== Information supplied ==

--------------------------------

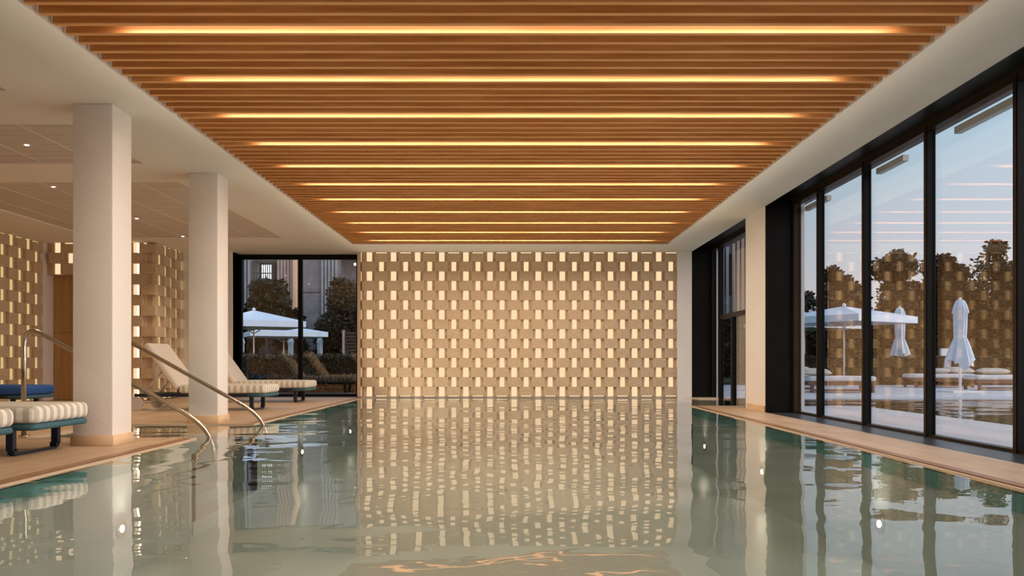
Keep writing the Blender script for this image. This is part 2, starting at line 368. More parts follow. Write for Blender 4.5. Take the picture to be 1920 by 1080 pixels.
# ------------------------------------------------------------------ woven glowing walls
CW, RH = .27, .21533
def woven(name, O, U, NRM, ncols, nrows, z0, phase, skip=lambda c, r: False, label='', border=0, glowmat='wall_glow', gd_=.097):
    """O: lower left corner of the face, U: along the wall, NRM: towards the room"""
    O = Vector(O); U = Vector(U); Nn = Vector(NRM); Z = Vector((0, 0, 1))
    blk, glow, fl = MB(), MB(), MB()
    def bx(mb, u0, u1, d0, d1, a, b):   # d measured backwards from the block face
        mb.obox(O+U*u0-Nn*d1+Z*a, U*(u1-u0), Nn*(d1-d0), Z*(b-a))
    W = ncols*CW
    bk = MB(); bx(bk, -border, W, .13, .20, z0 if z0 > 0.03 else -.03, H)
    for r in range(nrows):
        a = z0+(nrows-1-r)*RH; b = a+RH
        for c_ in range(ncols):
            if skip(c_, r): continue
            u = c_*CW
            if (c_+r+phase) % 2:        # proud block; a slit over the top row
                bx(blk, u-.012, u+CW+.012, 0, .05, a+(.03 if r == nrows-1 and z0 < .03 else 0), b-(.034 if r == 0 else 0))
                bx(blk, u-.012, u+.012, .05, .128, a, b); bx(blk, u+CW-.012, u+CW+.012, .05, .128, a, b)
                if r == 0: bx(glow, u+.01, u+CW-.01, .085, .095, b-.034, b-.004)
                if r == nrows-1 and z0 < .03: bx(glow, u+.01, u+CW-.01, .085, .095, a, a+.02)
            else:
                g = .061 if r % 2 == 0 else .052
                bx(fl, u+.012, u+CW/2-g, .062, .085, a, b); bx(fl, u+CW/2+g, u+CW-.012, .062, .085, a, b)
                bx(fl, u+CW/2-g-.03, u+CW/2-g-.018, .055, .062, a, b); bx(fl, u+CW/2+g+.018, u+CW/2+g+.03, .055, .062, a, b)
                bx(glow, u+CW/2-g-.02, u+CW/2+g+.02, gd_, gd_+.008, a+.001, b-.001)
        if border:
            if (r+phase) % 2 == 0: bx(glow, -.055, -.035, .08, .09, a, b)
    if border:
        bx(blk, -border, -.055, 0, .128, z0, H); bx(blk, -.035, -.012, .03, .128, z0, H)
    w_ = struct(bk.build(name, 'block_stone'), label, 'wall')
    blk.build('woven_blocks', 'block_stone', w_); glow.build('glowing_recess', glowmat, w_); fl.build('side_plates', 'plate_stone_lit', w_)
    return w_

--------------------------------

== Given instruction ==
Give every line back word for word and leave the pictures out.

== Exercise response ==
Keep writing the Blender script for this image. This is part 2, starting at line 368. More parts follow. Write for Blender 4.5. Take the picture to be 1920 by 1080 pixels.
# ------------------------------------------------------------------ woven glowing walls
CW, RH = .27, .21533
def woven(name, O, U, NRM, ncols, nrows, z0, phase, skip=lambda c, r: False, label='', border=0, glowmat='wall_glow', gd_=.097):
    """O: lower left corner of the face, U: along the wall, NRM: towards the room"""
    O = Vector(O); U = Vector(U); Nn = Vector(NRM); Z = Vector((0, 0, 1))
    blk, glow, fl = MB(), MB(), MB()
    def bx(mb, u0, u1, d0, d1, a, b):   # d measured backwards from the block face
        mb.obox(O+U*u0-Nn*d1+Z*a, U*(u1-u0), Nn*(d1-d0), Z*(b-a))
    W = ncols*CW
    bk = MB(); bx(bk, -border, W, .13, .20, z0 if z0 > 0.03 else -.03, H)
    for r in range(nrows):
        a = z0+(nrows-1-r)*RH; b = a+RH
        for c_ in range(ncols):
            if skip(c_, r): continue
            u = c_*CW
            if (c_+r+phase) % 2:        # proud block; a slit over the top row
                bx(blk, u-.012, u+CW+.012, 0, .05, a+(.03 if r == nrows-1 and z0 < .03 else 0), b-(.034 if r == 0 else 0))
                bx(blk, u-.012, u+.012, .05, .128, a, b); bx(blk, u+CW-.012, u+CW+.012, .05, .128, a, b)
                if r == 0: bx(glow, u+.01, u+CW-.01, .085, .095, b-.034, b-.004)
                if r == nrows-1 and z0 < .03: bx(glow, u+.01, u+CW-.01, .085, .095, a, a+.02)
            else:
                g = .061 if r % 2 == 0 else .052
                bx(fl, u+.012, u+CW/2-g, .062, .085, a, b); bx(fl, u+CW/2+g, u+CW-.012, .062, .085, a, b)
                bx(fl, u+CW/2-g-.03, u+CW/2-g-.018, .055, .062, a, b); bx(fl, u+CW/2+g+.018, u+CW/2+g+.03, .055, .062, a, b)
                bx(glow, u+CW/2-g-.02, u+CW/2+g+.02, gd_, gd_+.008, a+.001, b-.001)
        if border:
            if (r+phase) % 2 == 0: bx(glow, -.055, -.035, .08, .09, a, b)
    if border:
        bx(blk, -border, -.055, 0, .128, z0, H); bx(blk, -.035, -.012, .03, .128, z0, H)
    w_ = struct(bk.build(name, 'block_stone'), label, 'wall')
    blk.build('woven_blocks', 'block_stone', w_); glow.build('glowing_recess', glowmat, w_); fl.build('side_plates', 'plate_stone_lit', w_)
    return w_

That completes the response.